What you will do:
Say how many lines include the word "script". Reply with nothing but the number.

>> Start

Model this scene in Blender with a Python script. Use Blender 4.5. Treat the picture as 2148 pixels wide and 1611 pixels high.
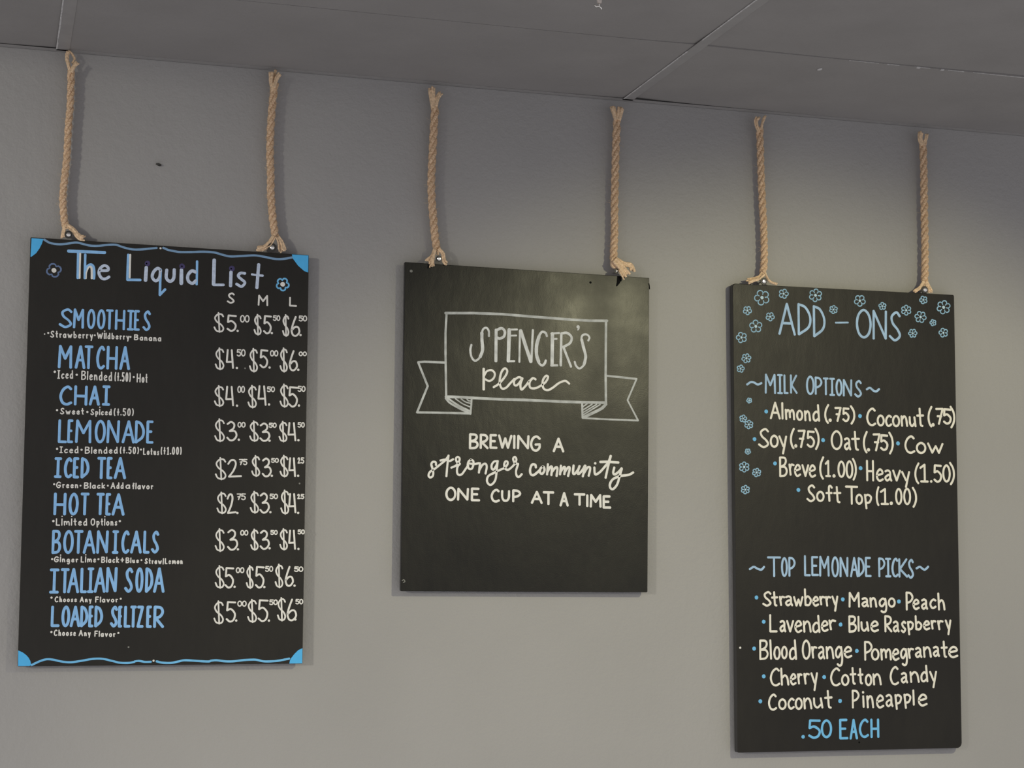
# Three hand-lettered chalkboards hanging on jute ropes from a dropped ceiling, against a grey painted wall.
# World: the wall is the plane y = 0, the room lies towards -y, z is up, metres.
import bpy, bmesh, math, random
from mathutils import Vector, Matrix, noise

for o in list(bpy.data.objects):
    bpy.data.objects.remove(o, do_unlink=True)
S = bpy.context.scene
COL = S.collection

# ------------------------------------------------------------------ camera
cam_data = bpy.data.cameras.new('camera')
cam_data.sensor_fit = 'HORIZONTAL'
cam_data.sensor_width = 36.0
cam_data.lens = 62.0358
cam_data.clip_start = 0.05
cam = bpy.data.objects.new('camera', cam_data)
COL.objects.link(cam)
RX, RY, RZ = ((0.958860, -0.283806, 0.006493), (-0.037220, -0.103009, 0.993984), (-0.281429, -0.953333, -0.109334))
cam.matrix_world = Matrix(((RX[0], RY[0], RZ[0], 0.0000), (RX[1], RY[1], RZ[1], -3.9280), (RX[2], RY[2], RZ[2], 1.6000), (0, 0, 0, 1)))
S.camera = cam

# ------------------------------------------------------------------ view, world and lamps
S.view_settings.view_transform = 'Standard'
S.view_settings.look = 'None'
S.view_settings.gamma = 1.0
S.view_settings.exposure = 0.0
S.view_settings.use_curve_mapping = False

world = bpy.data.worlds.new('room_light')
S.world = world
world.use_nodes = True
bg = world.node_tree.nodes['Background']
bg.inputs['Color'].default_value = (0.975, 0.955, 1.0, 1)
bg.inputs['Strength'].default_value = 0.55

def spot(name, loc, target, power, color, size, blend, radius):
    d = bpy.data.lights.new(name, 'SPOT')
    d.energy = power; d.color = color; d.spot_size = math.radians(size); d.spot_blend = blend; d.shadow_soft_size = radius
    o = bpy.data.objects.new(name, d); COL.objects.link(o)
    o.location = loc
    o.rotation_euler = (Vector(target) - Vector(loc)).to_track_quat('-Z', 'Y').to_euler()
    return o
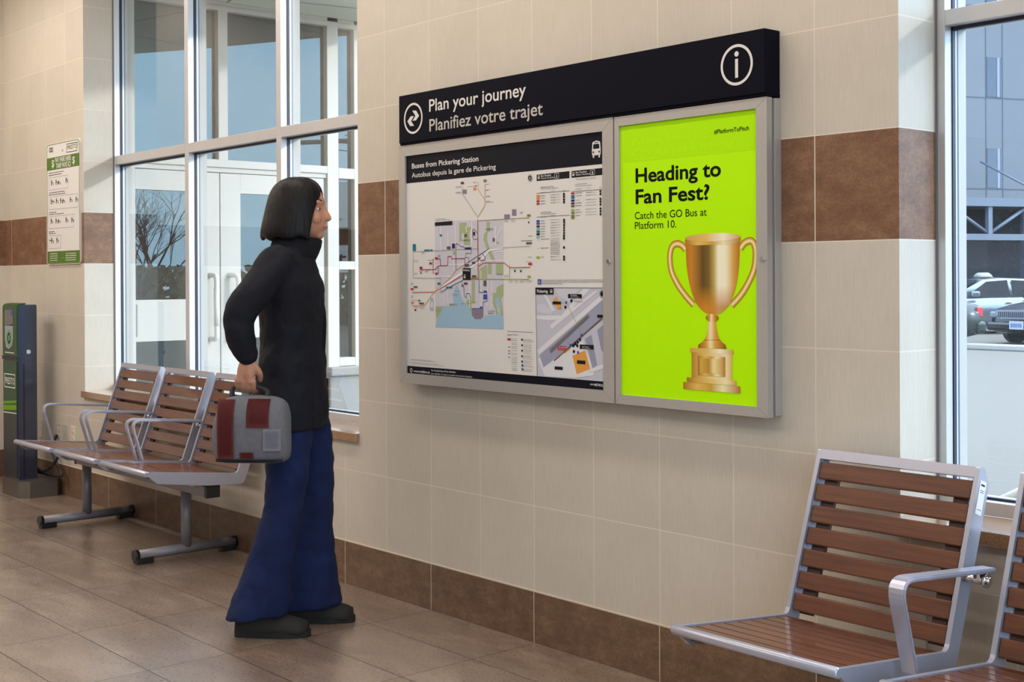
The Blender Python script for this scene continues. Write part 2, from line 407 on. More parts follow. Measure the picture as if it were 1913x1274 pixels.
def loft(bm, rings, close_ends=True):
    R = [[bm.verts.new(p) for p in r] for r in rings]
    n = len(R[0])
    for a, b in zip(R[:-1], R[1:]):
        for k in range(n):
            f = bm.faces.new([a[k], a[(k+1) % n], b[(k+1) % n], b[k]]); f.smooth = True
    if close_ends:
        bm.faces.new(R[0][::-1]); bm.faces.new(R[-1])
    bmesh.ops.recalc_face_normals(bm, faces=bm.faces[:])
def ell(cx, cy, cz, rx, ry, n=20, tilt=0.0):
    return [(cx+rx*math.cos(2*PI*k/n), cy+ry*math.sin(2*PI*k/n), cz+tilt*math.cos(2*PI*k/n)) for k in range(n)]
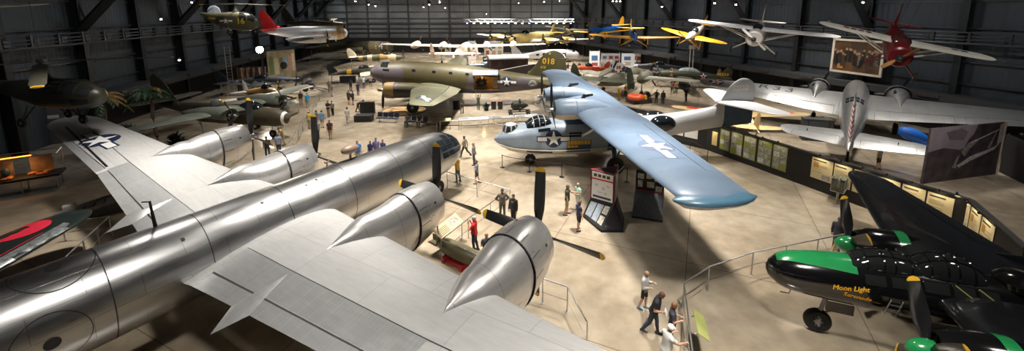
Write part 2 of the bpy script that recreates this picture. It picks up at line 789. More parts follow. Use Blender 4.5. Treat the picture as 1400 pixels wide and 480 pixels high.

>> End

Answer:
3